The WEC said renewables like wind, waves, solar and hydro had a role to play but would in most cases not be deployed quickly enough to decarbonise electricity production which accounts for 41 percent of world carbon dioxide emissions.

"If we are going to get through this century we had better assure ourselves that nuclear power is available for our coming generations," said Kurt Yeager, lead author of the WEC's "Energy and Climate Change" report to be released on Thursday.

The report says climate policies globally have proved inadequate to meet the challenge of global warming and governments need to be far sighted and bold.

"The problem will not go away magically in 2050. We will be at a low carbon economy at that time but to sustain that we need to build nuclear," Yeager told Reuters.

Proponents say nuclear power emits little of the carbon dioxide that scientists say is the major cause of global warming from burning fossil fuels for power and transport.

It supplies 18 percent of the world's electricity. There are 437 working reactors, with 30 more under construction, 74 planned and 162 proposed.

CARBON CAPTURE

The WEC said coal would continue to be a major source of electricity because it was cheap and in plentiful supply. It urged nations to rapidly develop coal refining capacity and carbon capture and storage (CCS) technologies.

China, vying with the United States for the title of the world's worst carbon pulluter, is now building an average of two coal-fired power stations a week to feed its booming economy, a Dutch report said this week. India is not far behind.

But Yeager cautioned against the widespread belief that CCS in which carbon is captured, liquefied and buried before it hits the atmosphere was a "silver bullet" solution to global warming.

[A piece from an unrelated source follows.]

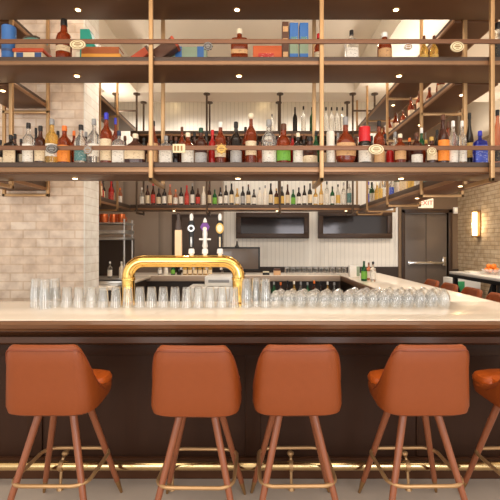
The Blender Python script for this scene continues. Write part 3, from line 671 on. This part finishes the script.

"The economics are huge. We are talking about capturing and moving a quantity of liquefied gas, the volume of which is equivalent to all of the oil and gas movement in the world today, and we have no infrastructure for it," he said.

"Then we have to ensure that the geological formations for storage will pass the test of environmental and public acceptance -- and that is far from a given," he said, noting that this put it in much the same category as nuclear waste.

If liquefied carbon dioxide stored deep underground was liberated by accident or design it would poison the local air and escape into the atmosphere to undo the good its original capture had done.

WEC proposed a three-phase strategy to tackle the problem starting with a global agreement by 2015 to cut emissions.

This would be followed by actions up to 2030 to stabilise them and then to bring them down to current levels by 2050.

Yeager accepted that this was a far from urgent solution to the crisis and was setting a far easier benchmark than that set out in the Kyoto Protocol which uses 1990 as its base year.

"This is a pragmatic and realistic approach," he said, adding that the WEC plan envisaged a cost of two percent of gross domestic product over the next half century but a payback of at least 10 times that. "This is enlightened self interest."

WEC general secretary Gerald Doucet called for a price of US$25-$30 per tonne of CO2 to help generate the US$800 billion a year of investments necessary, and suggested a World Trade Organisation-type body to achieve and police it.